Written instruction
Identify every line in the records below that contains the word "this", and reproduce each one.

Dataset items

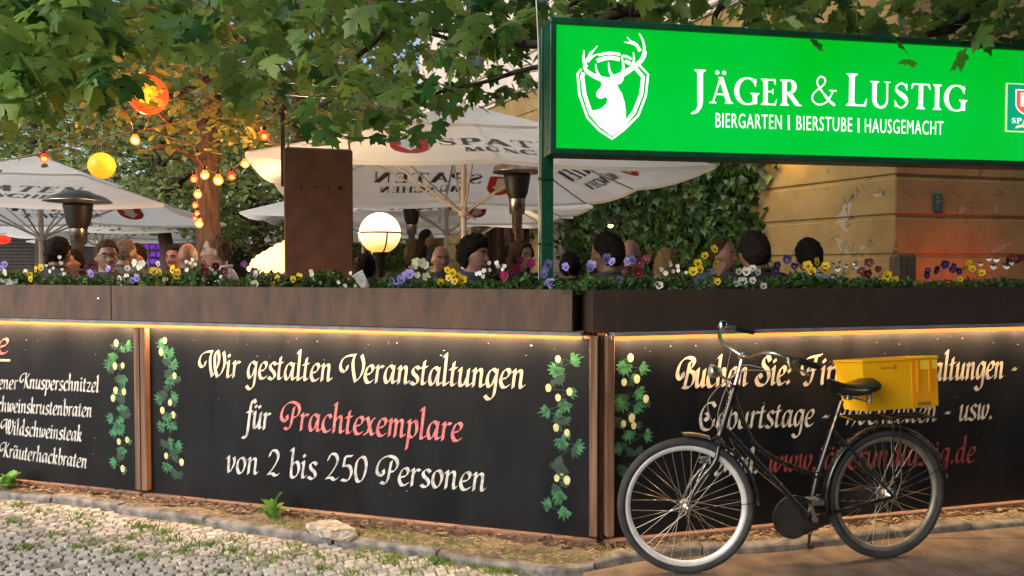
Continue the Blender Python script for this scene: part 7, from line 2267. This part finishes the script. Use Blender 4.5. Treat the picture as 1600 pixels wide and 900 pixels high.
PLANTS_L = [(-30, 'tiny', [(-30, 420), (-20, 432)]), (8, 'plainwhite', [(8, 426), (4, 437), (14, 441), (24, 441)]), (6, 'lilac', [(7, 413), (1, 419)]), (42, 'white', [(40, 426)]), (52, 'yellow', [(46, 429), (56, 421), (64, 418), (48, 436)]),
 (84, 'tiny', [(72, 415), (93, 402), (95, 411), (78, 424), (83, 419), (97, 421), (100, 428)]), (106, None, []), (122, 'wine', [(118, 428), (128, 427), (144, 417), (122, 443)]), (143, 'lilac', [(142, 427), (169, 420)]), (160, None, []),
 (188, 'white', [(187, 436), (187, 446), (197, 434), (199, 419)]), (212, 'plainwhite', [(210, 411), (218, 417), (222, 412)]), (206, 'lilac', [(207, 438), (214, 434)]), (246, 'white', [(247, 412)]), (245, 'yellow', [(240, 424), (250, 425), (247, 441), (258, 438)]),
 (272, 'yellow', [(270, 421), (278, 424), (276, 431)]), (297, 'tiny', [(291, 409), (297, 411), (301, 406), (305, 413), (292, 422), (307, 405)]), (320, 'wine', [(318, 418), (320, 425), (337, 416), (315, 446), (341, 445), (350, 425)]), (334, 'tiny', [(331, 422), (336, 427), (345, 432), (329, 436)]),
 (360, None, []), (388, 'violet', [(381, 413), (397, 424)]), (410, 'white', [(402, 433), (415, 434), (418, 439), (398, 444), (400, 428)]), (430, 'yellow', [(433, 435), (427, 447), (430, 452)]), (462, 'yellow', [(458, 436), (467, 433), (464, 441)]), (444, None, []),
 (490, 'tiny', [(486, 424), (491, 436), (487, 429), (500, 442)]), (512, None, []), (536, 'tiny', [(548, 427), (529, 441), (539, 446), (556, 447), (528, 452), (541, 450)]), (583, None, []),
 (620, 'lilac', [(613, 440), (618, 447), (626, 437), (634, 431), (640, 428), (632, 446)]), (652, 'plainwhite', [(650, 410), (648, 415), (659, 411), (665, 414), (652, 430), (666, 433), (675, 420)]), (678, 'yellow', [(688, 441)]),
 (706, 'yellow', [(699, 422), (706, 426), (701, 434), (714, 431), (722, 437), (719, 444), (710, 439)]), (735, None, []), (762, 'tiny', [(764, 411), (776, 411), (756, 423), (765, 422), (778, 416), (788, 416), (745, 428), (755, 432), (750, 427), (785, 421)]),
 (790, 'magenta', [(788, 431), (806, 420), (813, 407), (830, 412)]), (818, None, []), (850, 'lilac', [(856, 413), (852, 421), (849, 428), (857, 446), (860, 443)]), (772, None, []), (870, None, [])]
PLANTS_R = [(884, 'lilac', [(884, 417)]), (924, 'lilac', [(922, 419), (924, 414)]), (958, 'lilac', [(947, 404), (956, 409), (968, 439)]), (986, 'lilac', [(981, 408), (988, 406)]), (986, 'plainwhite', [(985, 440), (996, 456)]), (1000, 'wine', [(1000, 411), (1006, 402), (994, 421), (997, 427), (975, 424), (1010, 406)]),
 (1012, 'white', [(1027, 436), (1030, 446), (1024, 447)]), (1046, 'tiny', [(1033, 421), (1047, 411), (1040, 427), (1052, 424), (1059, 416), (1060, 423), (1048, 414), (1072, 426)]), (1070, None, []), (1098, 'yellow', [(1101, 399), (1090, 411), (1083, 424), (1093, 421), (1116, 389), (1119, 411), (1121, 440)]),
 (1120, None, []), (1163, 'white', [(1154, 424), (1166, 424), (1160, 440), (1151, 443), (1176, 438), (1184, 425), (1193, 447), (1176, 419)]), (1216, 'purple', [(1214, 415), (1212, 423), (1230, 406), (1241, 416)]), (1234, None, []), (1266, 'yellow', [(1262, 415), (1276, 409), (1268, 423), (1290, 415), (1288, 421)]), (1255, None, []),
 (1305, 'twotone', [(1302, 414), (1312, 412), (1309, 421), (1322, 416), (1320, 422), (1336, 413), (1338, 417), (1300, 432)]), (1330, None, []), (1350, 'wine', [(1346, 424), (1356, 428), (1349, 430), (1358, 411), (1372, 421)]), (1372, None, []), (1390, 'yellow', [(1384, 436), (1398, 437), (1386, 430)]), (1410, None, []),
 (1435, None, []), (1460, 'purple', [(1448, 430), (1450, 423), (1463, 422), (1476, 412), (1490, 416), (1488, 422), (1476, 414), (1498, 424)]), (1515, 'yellow', [(1506, 419), (1514, 411), (1519, 420), (1528, 427), (1534, 426), (1500, 436)]), (1548, 'twotone', [(1532, 413), (1545, 405), (1557, 406), (1568, 415), (1552, 417), (1580, 411), (1573, 417)]),
 (1586, 'wine', [(1575, 407), (1583, 404), (1590, 405), (1601, 403), (1578, 411)]), (1480, None, []), (1570, None, []), (1625, 'yellow', [(1620, 415), (1632, 420)])]
for (px_, k_, pts) in PLANTS_L: plant(FL, px_, k_, pts)
for (px_, k_, pts) in PLANTS_R: plant(FR, px_, k_, pts)
# a crushed plastic cup left among the flowers
q = at(572, 450, 4.62)
t = thing('plastic_cup', 'empty clear plastic cup tipped over among the flowers by the globe lamp', 'cup', q)
t.rotation_euler = (R(12), -R(28), 0)
m = bpy.data.materials.new('clear_plastic'); m.use_nodes = True; p = m.node_tree.nodes['Principled BSDF']; p.inputs['Base Color'].default_value = (.9, .9, .9, 1); p.inputs['Roughness'].default_value = .08; p.inputs['Alpha'].default_value = .28
mb = MB(); mb.lathe([(0, 0), (.024, 0), (.026, .004), (.036, .10), (.038, .102), (.0345, .10), (.0245, .006), (0, .006)], 24); mb.build('cup_wall', m, t)
mb = MB(); mb.tube([(.037 * math.cos(2 * PI * i / 24), .037 * math.sin(2 * PI * i / 24), .102) for i in range(24)], .0016, 6, closed=True); mb.build('lip', M_white, t)
mb = MB(); mb.box((0, -.027, .05), (.012, .0015, .06), rot=(-.12, 0, 0)); mb.build('printed_stripe', M_white, t)
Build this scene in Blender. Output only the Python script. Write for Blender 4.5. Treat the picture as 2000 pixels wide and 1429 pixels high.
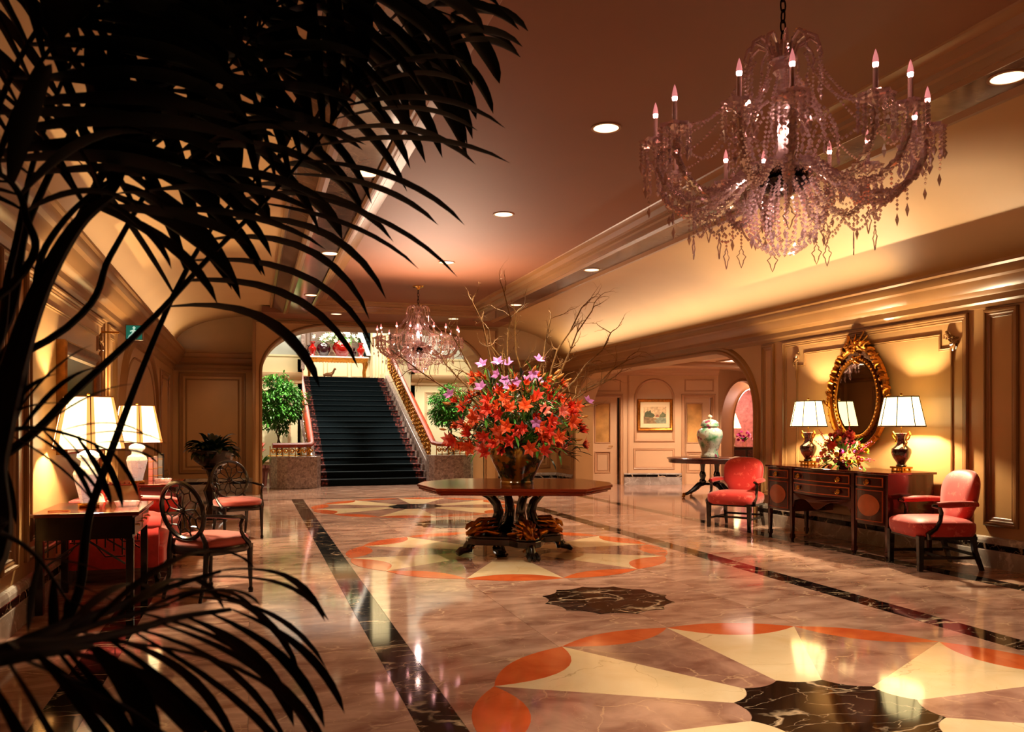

Task answer
Continue the Blender Python script for this scene: part 7, from line 2267. This part finishes the script. Use Blender 4.5. Treat the picture as 1600 pixels wide and 900 pixels high.
Build this scene in Blender. Output only the Python script. Write for Blender 4.5. Treat the picture as 2000 pixels wide and 1429 pixels high.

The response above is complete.